Possibilidade teórica sempre existe. O relevante seria estimar, dentro do universo de possibilidades, o que é o mais provável acontecer. Tanto um crescimento de 2% como uma recessão de -2% são altamente improváveis. Os indicadores existentes nos levam a crer que estamos mais perto de crescimento zero ou ligeiramente negativo neste ano. Isso é o que dizem as instituições consultadas pelo boletim Focus do Banco Central, que estimam uma taxa de 0,1%, ou uma instituição tão respeitável como The Economist, que prevê uma queda de -0,4%. A previsão da OCDE é -0,3% e a do Banco Mundial é de +0,5%, ambas anunciadas hoje. Em meados de abril será a vez do FMI publicar novos números.

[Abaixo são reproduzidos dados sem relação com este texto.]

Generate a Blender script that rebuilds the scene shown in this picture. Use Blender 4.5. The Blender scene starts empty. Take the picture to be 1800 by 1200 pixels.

Não surpreende que o Governo trabalhe com uma taxa de 2%. Seu número é, por definição, político. Por isso mesmo não é para ser levado muito a sério. O que surpreende é que na semana passada o IPEA tenha publicado sua Carta de Conjuntura com a mesma previsão. O Governo não perde nada se no final do ano a variação do PIB for muito diferente da que defende agora. Um instituto de pesquisa está pondo em jogo a sua credibilidade, pois 2% de crescimento é diferente do que está prevendo o mercado, outras instituições e é suspeitamente conveniente para o Governo que paga as contas do IPEA (com nosso dinheiro, claro está). Errar no número é fácil e até normal, errar no diagnóstico é bastante mais feio. Quem fala em crescimento zero está falando em estagnação ou mesmo leve recessão. Quem fala em 2% está dizendo que a economia vai crescer, quando o resto do mundo está parando. São dois diagnósticos muito diferentes.
O número do IPEA surpreende tanto que entrei no seu site e li a Carta de Conjuntura. Fiquei francamente decepcionado. Primeiro porque eles se dedicam a fazer "análise elevador", dizendo que indicadores subiram e quais desceram. É a forma mais primária de análise que se pode fazer. Em segundo lugar porque não há nenhuma indicação de que a projeção de crescimento de 2% seja resultado de um cálculo, ou seja, de um modelo estatístico objetivo, alimentado com dados concretos e que produz um resultado específico. Fiquei com a nítida impressão de que a tal projeção é puro chutômetro, principalmente porque as razões apontadas para justificá-la são todas qualitativas e não quantitativas. Pode ser que o IPEA tenha um modelo estatístico para calcular suas projeções de PIB. Na verdade, é o mínimo que se espera de um instituto que queira ser levado a sério, mas se eles o têm não o dizem.
Fiquei com a pulga atrás da orelha principalmente porque o resultado de crescimento de 2% decorre da previsão de aumento do PIB de 0,2% no primeiro trimestre, 1,6% no segundo, 2,5% no terceiro e 3,6% no último. 3,6% de crescimento é mais do que o dobro da taxa de 1,6% verificada nos três primeiros trimestres do ano passado, ano em que a economia cresceu 5,1%. Será mesmo razoável prever esta taxa?
Se eu estivesse no IPEA e quisesse fabricar uma projeção de crescimento que fosse ao mesmo tempo política, confirmando as previsões do Governo, e que não comprometesse a credibilidade da instituição, faria exatamente o que eles fizeram: preveria crescimento fraco no começo do ano e mais forte no final. Sempre é mais fácil argumentar ter errado a previsão do quarto trimestre, que está mais longe no tempo. No entanto mesmo essa tática seria míope e de curto prazo, pois em breve saberemos se o IPEA errou feio ou acertou.
Cada vez há mais queixas de que o atual Governo está promovendo o aparelhamento do IPEA, com a contratação de companheiros de ideologia afim com o partido que está no poder. Prever 2% de crescimento para a economia brasileira neste ano pode ser resultado de uma capacidade visionária brilhante, contra a opinião dominante; pode ser só incompetência de "economista" que não sabe nem matemática nem estatística; ou uma forcinha a mais de um instituto amigo colaborando na propaganda oficial. O futuro dirá se é ou não apropriado mudar o nome do IPEA para Instituto de Propaganda Econômica Amiga.